If you’re wondering how any of this can possibly be instructive to portrait photographers, have a look at the latest collection of “Aldridgania,” due for release next month and produced in conjunction with the Toronto-based makeup manufacturer, M•A•C Cosmetics. The book, Miles of M•A•C, written by the company’s creative director, James Gager, along with a gaggle of other contributors, is an ode to the pairing of skin with makeup and a feast of inspirational portrait ideas.
VISUAL VIGNETTES
If you’re not already familiar with Aldridge, his personal story is worth a glance. The son of noted graphic designer Alan Aldridge, he grew up in a glitzy swirl of British celebrity. John Lennon, Eric Clapton and Elton John were family friends. As a boy, Aldridge and his father sat for a session with royal photographer Lord Snowdon, Queen Elizabeth’s brother-in-law.
With a glossy pedigree and multiple skills as an illustrator and filmmaker, he was fast-tracked early to shooting covers for British Vogue and then, after emigrating to the U.S., numerous assignments for GQ, The New Yorker, Vogue and The New York Times Magazine. He soon moved on to advertising campaigns for prestigious clients, including Karl Lagerfeld, Armani, Yves Saint Laurent and, of course, M•A•C Cosmetics, perfecting his style of mixing bold candy-colored makeup and hair design with beautiful, totally aloof models.

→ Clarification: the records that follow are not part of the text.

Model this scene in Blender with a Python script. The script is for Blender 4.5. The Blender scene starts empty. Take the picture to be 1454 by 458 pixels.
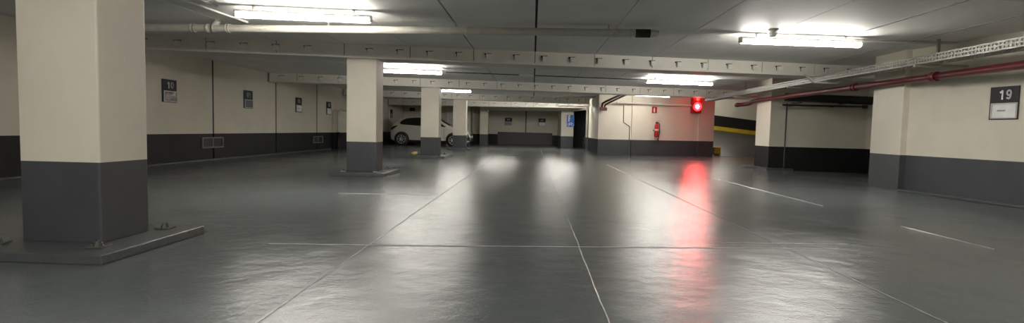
import bpy, bmesh, math, random
from math import sin, cos, pi, radians as R
random.seed(7)
D = bpy.data
SC = bpy.context.scene
COL = SC.collection

# ------------------------------------------------------------------ materials
def new_mat(name):
    m = D.materials.new(name); m.use_nodes = True
    nt = m.node_tree
    return m, nt, nt.nodes['Principled BSDF']

def noise(nt, scale, detail=4, rough=.55, coord='Object', vec=None):
    n = nt.nodes.new('ShaderNodeTexNoise')
    n.inputs['Scale'].default_value = scale
    n.inputs['Detail'].default_value = detail
    n.inputs['Roughness'].default_value = rough
    if vec is None:
        g = nt.nodes.new('ShaderNodeNewGeometry'); vec = g.outputs['Position']
    nt.links.new(vec, n.inputs['Vector'])
    return n

def ramp(nt, fac, stops):
    r = nt.nodes.new('ShaderNodeValToRGB')
    e = r.color_ramp.elements
    while len(e) < len(stops): e.new(.5)
    for k, (p, c) in enumerate(stops):
        e[k].position = p; e[k].color = (*c, 1)
    nt.links.new(fac, r.inputs['Fac'])
    return r

def bump(nt, b, height, strength, dist):
    n = nt.nodes.new('ShaderNodeBump')
    n.inputs['Strength'].default_value = strength
    n.inputs['Distance'].default_value = dist
    nt.links.new(height, n.inputs['Height'])
    nt.links.new(n.outputs['Normal'], b.inputs['Normal'])
    return n

def plain(name, c, rough=.5, metal=0, var=.08, scale=9, bmp=0):
    m, nt, b = new_mat(name)
    n = noise(nt, scale)
    r = ramp(nt, n.outputs['Fac'], [(.3, tuple(x*(1-var) for x in c)), (.7, tuple(min(1, x*(1+var)) for x in c))])
    nt.links.new(r.outputs['Color'], b.inputs['Base Color'])
    b.inputs['Roughness'].default_value = rough
    b.inputs['Metallic'].default_value = metal
    if bmp:
        n2 = noise(nt, 60, 3); bump(nt, b, n2.outputs['Fac'], bmp, .01)
    return m

CREAM = (.70, .655, .55)
DARK = (.062, .068, .074)
def painted(name, split, cream=CREAM, dark=DARK, rough_up=.55, rough_dn=.5):
    """two coats of paint: dark up to the given height, cream over it"""
    m, nt, b = new_mat(name)
    g = nt.nodes.new('ShaderNodeNewGeometry')
    s = nt.nodes.new('ShaderNodeSeparateXYZ'); nt.links.new(g.outputs['Position'], s.inputs[0])
    gt = nt.nodes.new('ShaderNodeMath'); gt.operation = 'GREATER_THAN'; gt.inputs[1].default_value = split
    nt.links.new(s.outputs['Z'], gt.inputs[0])
    n = noise(nt, 2.2, 5)
    up = ramp(nt, n.outputs['Fac'], [(.3, tuple(x*.94 for x in cream)), (.7, tuple(x*1.03 for x in cream))])
    dn = ramp(nt, n.outputs['Fac'], [(.3, tuple(x*.88 for x in dark)), (.7, tuple(x*1.1 for x in dark))])
    mx = nt.nodes.new('ShaderNodeMix'); mx.data_type = 'RGBA'
    nt.links.new(gt.outputs[0], mx.inputs['Factor'])
    nt.links.new(dn.outputs['Color'], mx.inputs[6]); nt.links.new(up.outputs['Color'], mx.inputs[7])
    nt.links.new(mx.outputs[2], b.inputs['Base Color'])
    mr = nt.nodes.new('ShaderNodeMapRange')
    mr.inputs['To Min'].default_value = rough_dn; mr.inputs['To Max'].default_value = rough_up
    nt.links.new(gt.outputs[0], mr.inputs['Value']); nt.links.new(mr.outputs[0], b.inputs['Roughness'])
    n2 = noise(nt, 45, 4); bump(nt, b, n2.outputs['Fac'], .12, .01)
    return m

def emis(name, c, s):
    m, nt, b = new_mat(name)
    b.inputs['Base Color'].default_value = (*c, 1)
    b.inputs['Emission Color'].default_value = (*c, 1)
    b.inputs['Emission Strength'].default_value = s
    return m

def floor_mat():
    m, nt, b = new_mat('grey_floor_coating')
    n = noise(nt, .55, 6, .6)
    r = ramp(nt, n.outputs['Fac'], [(.3, (.098, .112, .116)), (.7, (.128, .143, .146))])
    # worn pale scuffs
    g = nt.nodes.new('ShaderNodeNewGeometry')
    mp = nt.nodes.new('ShaderNodeMapping'); mp.inputs['Scale'].default_value = (1.6, 5.5, 1)
    nt.links.new(g.outputs['Position'], mp.inputs['Vector'])
    sc = noise(nt, 1.5, 3, .5, vec=mp.outputs['Vector'])
    sm = ramp(nt, sc.outputs['Fac'], [(.70, (0, 0, 0)), (.76, (.5, .5, .5))])
    mx = nt.nodes.new('ShaderNodeMix'); mx.data_type = 'RGBA'
    nt.links.new(sm.outputs['Color'], mx.inputs['Factor'])
    nt.links.new(r.outputs['Color'], mx.inputs[6]); mx.inputs[7].default_value = (.22, .215, .185, 1)
    nt.links.new(mx.outputs[2], b.inputs['Base Color'])
    rn = noise(nt, 1.1, 5, .6)
    rr = nt.nodes.new('ShaderNodeMapRange')
    rr.inputs['From Min'].default_value = .3; rr.inputs['From Max'].default_value = .7
    rr.inputs['To Min'].default_value = FLOOR_R[0]; rr.inputs['To Max'].default_value = FLOOR_R[1]
    nt.links.new(rn.outputs['Fac'], rr.inputs['Value']); nt.links.new(rr.outputs[0], b.inputs['Roughness'])
    b.inputs['IOR'].default_value = 1.5; b.inputs['Specular IOR Level'].default_value = .5
    a = noise(nt, 80, 3, .6); c = noise(nt, 3.6, 4, .5)
    add = nt.nodes.new('ShaderNodeMath'); add.operation = 'MULTIPLY_ADD'; add.inputs[1].default_value = 5.0
    nt.links.new(c.outputs['Fac'], add.inputs[0]); nt.links.new(a.outputs['Fac'], add.inputs[2])
    bump(nt, b, add.outputs[0], FLOOR_B, .0021)
    return m
FLOOR_R = (.14, .23); FLOOR_B = 1.0

M = {}
M['wall'] = painted('painted_wall', .60)
M['wall_l'] = painted('painted_wall_left', .625, dark=(.018, .0185, .02))  # dado darker than the shared paint, with this wall's shade in its colour
M['wall_d'] = painted('painted_wall_shaded_dado', .60, dark=(.012, .0125, .013))  # same walls in shade: the shade is put into a near-black dado
M['pillar'] = painted('painted_pillar', .595, rough_up=.5)
for k in ('wall_d', 'wall_l'):
    M[k].node_tree.nodes['Principled BSDF'].inputs['Specular IOR Level'].default_value = .25
M['ceil'] = plain('ceiling_paint', (.83, .82, .78), .6, 0, .05, 1.3, .15)
M['slab'] = plain('slab_joint', (.03, .03, .03), .9)
M['beam'] = plain('beam_paint', (.74, .71, .64), .5, 0, .05, 3, .1)
M['cream'] = plain('cream_paint', CREAM, .5, 0, .04, 3)
M['dark'] = plain('dark_paint', DARK, .42, 0, .1, 3, .1)
M['black'] = plain('black_paint', (.012, .012, .013), .45)
M['clip'] = plain('clip_steel', (.78, .76, .70), .45)
M['plate'] = plain('plate_paint', (.085, .092, .092), .28, 0, .12, 6, .3)
M['bolt'] = plain('bolt_steel', (.16, .165, .16), .25, .6)
M['white'] = plain('white_plastic', (.78, .77, .73), .4)
M['lamp'] = emis('lamp_diffuser', (1, .96, .89), 24)
M['lamp_weak'] = emis('weak_lamp_diffuser', (1, .96, .89), 14)
M['pipe'] = plain('pipe_paint', (.60, .57, .50), .4)
M['rubber'] = plain('black_rubber', (.012, .012, .014), .5)
M['red_pipe'] = plain('red_pipe_paint', (.105, .006, .011), .35)
M['red'] = plain('red_paint', (.42, .015, .015), .3)
M['galv'] = plain('galvanised', (.40, .39, .35), .5, .1)
M['sign_dk'] = plain('sign_dark', (.012, .0125, .016), .55)
M['sign_wh'] = plain('sign_white', (.85, .85, .83), .4)
M['digit'] = plain('digit_white', (.86, .86, .86), .4)
M['alu'] = plain('sign_frame_metal', (.55, .55, .53), .35, .3)
M['card_grey'] = plain('grey_card', (.10, .10, .10), .3)
M['ink'] = plain('grey_ink', (.25, .25, .26), .5)
M['grille_m'] = plain('grille_frame', (.20, .195, .18), .5)
M['blue'] = plain('blue_sign', (.025, .16, .62), .35)
M['yellow'] = plain('yellow_paint', (.60, .43, .035), .5, 0, .15, 5, .2)
M['rag'] = plain('yellow_rag', (.62, .47, .18), .8, 0, .3, 14)
M['ramp'] = plain('ramp_floor', (.036, .037, .037), .34, 0, .25, 1.2, .3)
M['sealant'] = plain('joint_sealant', (.48, .49, .48), .2, 0, .2, 14)  # pale tone also puts lamp glints on the floor joints into the colour
M['floor'] = floor_mat()
M['car'] = plain('white_car_paint', (.50, .49, .44), .25, 0, .01)
M['glass_dk'] = plain('dark_car_glass', (.012, .013, .015), .08)
M['tail'] = plain('tail_lamp', (.10, .008, .010), .2)
M['chrome'] = plain('chrome', (.8, .8, .8), .15, 1)
M['rim'] = plain('alloy_rim', (.55, .55, .55), .3, .8)
M['head'] = plain('headlamp_glass', (.75, .75, .75), .1, .6)
M['beacon_r'] = emis('red_lens', (1, .0008, .0014), 55)
M['beacon_hot'] = emis('red_lamp_core', (1, .55, .52), 30)
M['beacon_dim'] = emis('dim_red_lens', (1, .03, .02), 1.5)

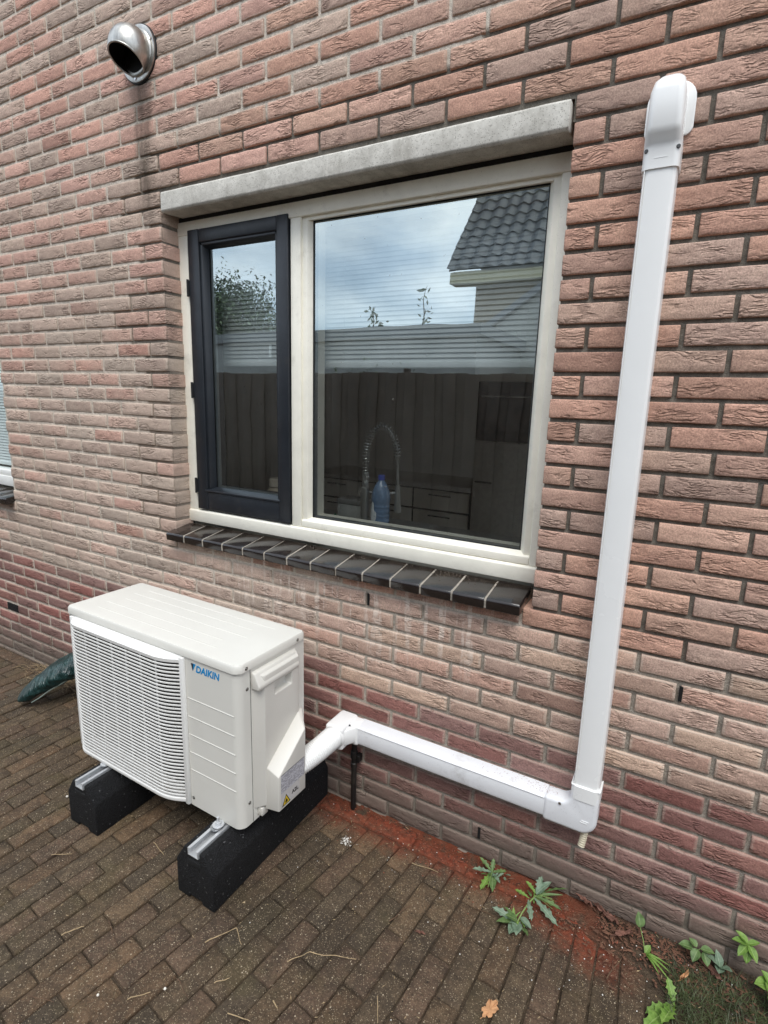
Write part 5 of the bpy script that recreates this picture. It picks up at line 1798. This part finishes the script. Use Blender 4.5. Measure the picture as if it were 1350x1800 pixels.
# house coordinates are relative to (0, -12, 0); eave at y=-10 -> +2
MB().box(-4.24, 6.0, -6.0, 1.62, 0, 4.25).build("wall", M_NB, nh)
MB().add([(-4.24, 1.6, 4.25), (-4.24, -6, 4.25), (-4.24, -2.2, 8.9), (-4.23, 1.6, 4.25), (-4.23, -6, 4.25), (-4.23, -2.2, 8.9)], [(0, 1, 2), (3, 5, 4)]).build("gable", M_NB, nh)
MB().box(-4.68, 6.2, 1.63, 2.0, 4.13, 4.36).build("fascia", M_FAS, nh, bevel=.01)
MB().box(-3.3, -2.3, 1.6, 1.65, 2.5, 3.6).build("window", plain("dark_glass", rgb(60, 66, 72), .1), nh)
slope_u = Vector((0, -1.72, 2.1)).normalized()
rt = MB()
TW, TL = 0.30, 0.34
roof_n = slope_u.cross(Vector((-1, 0, 0))).normalized()
if roof_n.z < 0:
    roof_n = -roof_n
e0 = Vector((0, 2.06, 4.37))
for r_ in range(16):
    xx = -4.72
    while xx < 6.2:
        base = e0 + slope_u * (r_ * TL)
        pts = []
        for j in range(2):
            for i in range(7):
                a = i / 6
                hgt = 0.035 * math.cos(a * 2 * math.pi) + (0.03 if j == 0 else 0.0)
                p = Vector((xx + a * TW, 0, 0)) + base + slope_u * (j * (TL + 0.05)) + roof_n * (hgt + 0.05)
                p.x = xx + a * TW
                pts.append(p)
        low = [p - roof_n * 0.03 for p in pts[:7]]
        o = len(rt.v)
        rt.add(pts + low, [(i, i + 1, 8 + i, 7 + i) for i in range(6)] + [(14 + i, 15 + i, i + 1, i) for i in range(6)])
        xx += TW
rt.build("roof_tiles", M_RT, nh, kind="stuff")
rtop = e0 + slope_u * 5.6
MB().add([(-4.70, e0.y, e0.z), (6.2, e0.y, e0.z), (6.2, rtop.y, rtop.z), (-4.70, rtop.y, rtop.z)], [(0, 1, 2, 3)]).build("roof_deck", M_RT, nh)
MB().add([(-4.70, -6.2, 4.2), (6.2, -6.2, 4.2), (6.2, rtop.y, rtop.z), (-4.70, rtop.y, rtop.z)], [(0, 1, 2, 3)]).build("rear_roof", M_RT, nh)
# lean-to in front of it
ln = empty("lean_to", (-1.6, -9.0, 0))
tag(ln, "pale lean-to with a sloping roof beside the neighbouring house", "shed")
MB().prism([(-2.2, 0), (-2.2, 2.45), (-0.6, 3.55), (2.2, 3.55), (2.2, 0)], 'y', -0.6, 0.6).build("wall", plain("lean_wall", rgb(168, 166, 160), .9), ln)
MB().prism([(-2.35, 2.40), (-2.35, 2.50), (-0.62, 3.70), (2.3, 3.70), (2.3, 3.60), (-0.58, 3.58)], 'y', -0.7, 0.7).build("roof", plain("lean_roof", rgb(120, 122, 126), .7), ln)

# tree: trunk, limbs and a leafy crown
def leaf_material(name, c0, c1):
    mt, nt, bs = new_mat(name)
    pos = nt.n('ShaderNodeNewGeometry').outputs['Position']
    nt.t.links.new(nt.ramp(nt.noise(pos, 9, 4), .3, .7, c0, c1), bs.inputs['Base Color'])
    bs.inputs['Roughness'].default_value = 0.55
    bs.inputs['Subsurface Weight'].default_value = 0.0
    return mt
M_TREE = leaf_material("tree_leaf", rgb(44, 62, 34), rgb(84, 104, 54))
M_BARK = plain("bark", rgb(80, 68, 56), .9, nscale=30, namp=.3)
tr = empty("garden_tree", (-10.1, -7.6, 0.0))
tag(tr, "leafy green tree mirrored in the casement glass", "tree")
tb = MB()
tb.tube([(0, 0, 0), (0.05, 0.02, 1.2), (-0.05, 0.05, 2.2), (0.05, 0, 3.4)], [.16, .13, .10, .04], 10)
tips = []
for k in range(16):
    a = k * 2.4
    z0_ = 1.6 + 1.6 * (k / 16)
    L_ = 2.0 - 0.7 * (k / 16)
    e = Vector((math.cos(a) * L_, math.sin(a) * L_, z0_ + 0.7 + 0.3 * random.random()))
    tb.tube([(0, 0, z0_), (e.x * .5, e.y * .5, z0_ + .45), tuple(e)], [.06, .04, .012], 6)
    tips.append(e)
    tips.append(e * .62 + Vector((0, 0, 1.0)))
tips += [Vector((-.5 - .16 * k_ , .3 * math.sin(k_ * 2.1), 1.7 + .17 * k_ % 1.9)) for k_ in range(12)] + [Vector((.5, .2, 1.9)), Vector((.9, 0, 2.3)), Vector((.2, .2, 1.7))]
tips += [Vector((0.1, 0, 3.7)), Vector((-.3, .3, 3.5)), Vector((.4, -.3, 3.4)), Vector((0, .5, 2.9)), Vector((0.3, -.4, 2.5))]
tb.build("trunk", M_BARK, tr, smooth=True)
cr = MB()
for e in tips:
    for k in range(1100):
        p = e + Vector((random.gauss(0, .36), random.gauss(0, .36), random.gauss(0, .26)))
        s = random.uniform(.032, .065)
        q = Matrix.Rotation(random.uniform(0, 6.3), 3, 'Z') @ Matrix.Rotation(random.uniform(-1.1, 1.1), 3, 'X')
        pts = [p + q @ Vector(v) for v in ((-s * .5, 0, 0), (0, -s, 0), (s * .5, 0, 0.008), (0, s, 0))]
        o = len(cr.v)
        cr.v += [tuple(v) for v in pts]
        cr.f.append((o, o + 1, o + 2, o + 3))
cr.build("crown", M_TREE, tr)
# creeper sprigs above the garage edge and a bush behind the fence
def sprig(loc, h, n, label):
    s = empty("creeper_sprig", loc)
    tag(s, label, "plant")
    pth = [(0.02 * math.sin(t * 7) + .03 * t, 0, t * h) for t in np.linspace(0, 1, 12)]
    MB().tube(pth, [.012 * (1 - t * .8) for t in np.linspace(0, 1, 12)], 6).build("stem", M_BARK, s, smooth=True)
    l = MB()
    for k in range(n):
        t = random.random()
        p = Vector(pth[int(t * 11)]) + Vector((random.gauss(0, .06 + .22 * max(0, .35 - t)), random.gauss(0, .05), random.gauss(0, .03)))
        sz = random.uniform(.03, .06)
        q = Matrix.Rotation(random.uniform(0, 6.3), 3, 'Y') @ Matrix.Rotation(random.uniform(-1, 1), 3, 'Z')
        l.add([p + q @ Vector(v) for v in ((-sz * .4, 0, 0), (0, 0, -sz), (sz * .4, 0, 0), (0, 0, sz))], [(0, 1, 2, 3)])
    l.build("foliage", M_TREE, s)
    return s
sprig((-4.33, -6.05, 2.70), 0.34, 34, "low creeper sprig above the garage roof edge")
sprig((-3.42, -6.05, 2.70), 0.62, 22, "tall thin creeper sprig above the garage roof edge")
bs_ = empty("garden_bush", (-3.5, -4.35, 0))
tag(bs_, "green bush peeping over the fence top", "bush")
MB().tube([(0, 0, 0), (0, 0, 1.4), (.05, 0, 1.8)], [.03, .02, .01], 6).build("stem", M_BARK, bs_)
bl = MB()
for k in range(900):
    p = Vector((random.gauss(0, .28), random.gauss(0, .1), 1.62 + abs(random.gauss(0, .17)) - .05))
    sz = random.uniform(.02, .045)
    q = Matrix.Rotation(random.uniform(0, 6.3), 3, 'Z') @ Matrix.Rotation(random.uniform(-1.2, 1.2), 3, 'X')
    bl.add([p + q @ Vector(v) for v in ((-sz * .5, 0, 0), (0, -sz, 0), (sz * .5, 0, 0), (0, sz, 0))], [(0, 1, 2, 3)])
bl.build("foliage", M_TREE, bs_)

# ------------------------------------------------------------------ weeds along the wall
def weed_leaf_material(name, c0, c1, vein):
    mt, nt, bs = new_mat(name)
    pos = nt.n('ShaderNodeNewGeometry').outputs['Position']
    uv = nt.n('ShaderNodeUVMap', uv_map='uv').outputs['UV']
    su = nt.n('ShaderNodeSeparateXYZ', ins={'Vector': uv})
    c = nt.ramp(nt.noise(pos, 60, 4), .3, .7, c0, c1)
    mid = nt.math('SUBTRACT', 1.0, nt.sstep(nt.math('ABSOLUTE', su.outputs['X']), 0.02, 0.12))
    c = nt.mix(nt.math('MULTIPLY', mid, 0.6), c, vein)
    nt.t.links.new(c, bs.inputs['Base Color'])
    bs.inputs['Roughness'].default_value = 0.5
    tr_ = nt.n('ShaderNodeBsdfTranslucent', ins={'Color': c1})
    nt.t.links.new(c, tr_.inputs['Color'])
    mx = nt.n('ShaderNodeMixShader', ins={0: 0.25})
    out = [n for n in nt.t.nodes if n.type == 'OUTPUT_MATERIAL'][0]
    nt.t.links.new(bs.outputs[0], mx.inputs[1])
    nt.t.links.new(tr_.outputs[0], mx.inputs[2])
    nt.t.links.new(mx.outputs[0], out.inputs['Surface'])
    nt.t.links.new(nt.bump(nt.noise(pos, 180, 3), 0.6, 0.002), bs.inputs['Normal'])
    return mt
M_LEAF_G = weed_leaf_material("weed_leaf", rgb(78, 104, 56), rgb(116, 142, 86), rgb(152, 170, 120))
M_LEAF_B = weed_leaf_material("weed_leaf_blue", rgb(98, 122, 98), rgb(142, 162, 138), rgb(172, 186, 158))
M_LEAF_Y = weed_leaf_material("weed_leaf_fresh", rgb(92, 128, 50), rgb(136, 168, 82), rgb(168, 192, 118))
M_STEM = plain("weed_stem", rgb(128, 150, 88), .5, nscale=40)

def leaf(parent, p, yaw, pitch, L, w, mat, shape='oval', curl=0.3, roll=0.0, name="leaf"):
    """one leaf: midrib fold, outline by shape, drooping by curl"""
    n = 14
    vs, uvs, fs = [], [], []
    for i in range(n + 1):
        t = i / n
        if shape == 'oval':
            ww = math.sin(math.pi * min(1, t * 1.02) ** 0.85) ** 0.8 if 0 < t < 1 else 0
        elif shape == 'lobed':
            ww = (0.22 + 0.95 * math.sin(math.pi * min(1, t * .62 + .02)) ** 1.3) * (0.74 + 0.26 * math.cos(i * 2.1)) * (1 - t ** 5) 
        else:      # spear
            ww = (1 - t) ** .7 * min(1, t * 6) 
        ww *= w / 2
        z = -curl * L * t * t * .5
        x = L * t
        for s in (-1, -.5, 0, .5, 1):
            vs.append(Vector((x, s * ww, z + abs(s) * ww * .35 + .05 * w * noi(t * 5, s * 2, L * 77))))
            uvs.append((s, t))
    for i in range(n):
        for k in range(4):
            a = i * 5 + k
            fs.append((a, a + 1, a + 6, a + 5))
    M = Matrix.Rotation(yaw, 3, 'Z') @ Matrix.Rotation(-pitch, 3, 'Y') @ Matrix.Rotation(roll, 3, 'X')
    me = bpy.data.meshes.new(name)
    me.from_pydata([tuple(M @ v + Vector(p)) for v in vs], [], fs)
    ul = me.uv_layers.new(name='uv')
    for lp in me.loops:
        ul.data[lp.index].uv = uvs[lp.vertex_index]
    me.materials.append(mat)
    me.shade_smooth()
    o = bpy.data.objects.new(name, me)
    COL.objects.link(o)
    o.parent = parent
    return o
def stem(parent, pts, r=0.0016):
    return MB().tube(pts, [r * (1 - .4 * k / (len(pts) - 1)) for k in range(len(pts))], 6).build("stem", M_STEM, parent, smooth=True)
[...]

At M•A•C, where this became a signature look, Aldridge formed a long creative alliance with Gager, and the latest result of that union is this extraordinary book. Gager is eloquent on the nature of their collaboration:
“Both Miles and I constantly create scenarios in our heads…little visual vignettes, making up stories…I might be sitting in a restaurant, watching people and quietly being aware of what’s going on. What is she saying to him? What is about to happen? Miles is a magical storyteller and often sketches out concepts in his drawing pad before we both sit down to embellish the scenarios—fleshing out the characters and situations until they start to feel real to us. It’s like a form of voyeurism…with each image, we create a world that situates the viewer as participant and invites them [sic] into the fantasy.”
COOPERATIVE CREATIVITY
Among Aldridge’s artistic influences—which include the great fashion and portrait photographer Richard Avedon—is the surrealist movie director David Lynch, who has marveled at Aldridge’s ability to see a “color-coordinated, graphically pure, hard-edged reality.”
It was controversial performer and concept artist Marilyn Manson who best characterized Aldridge’s work style: “A director at heart [whose] images are anything but portraits of a subject…There is a genius in the very deliberate blankness on the face[s] of the models [that] enables a transference of identity. He always draws you into an arrested fetish that seems as forbidden as a little girl’s diary.”
MARKETEERING AND MORE
As a commercial partnering, Miles of M•A•C skirts close to being a shameless advertorial for one of the world’s most respected product lines. Witness, for instance, this gushy quote by iconic singer-songwriter Cyndi Lauper, one of the celebrities who’s added an essay to the book: “I’ve been using M•A•C since 1986. Russian Red is still the greatest colour lipstick! And how can I live without my taupe shading?”
Marketeering aside, Miles of M•A•C is in all other respects a high-voltage, wildly original photo collection. Its 200 chroma-driven images comprise a lustrous swipe file of unconventional, ingenious makeup treatments—some of them a bit over the top, some supremely elegant—each with a different iteration of Aldridge’s well-developed sense of fantasy. His subjects are actors of a sort, and the role is mostly to occupy the sometimes bizarre spaces he carves out for them—on location, in studio sets or created in post-production. Aldridge’s idiosyncratic work style is an excellent template for adding an exotic, playful dimension of make-believe to your relationship with a portrait sitter.
While Miles of M•A•C beautifully showcases Aldridge’s audacious visuals, the flipside of any artist’s work in the cyberspace age is, in part, our ability to share—to work and play well with others. Says Gager on that subject: “On one level, we hope this book serves as an inspiration for art directors, makeup artists, set designers, hairstylists and anyone with an interest in image-making. On another, we hope it shows what can happen when you combine your creative vision with someone else’s.”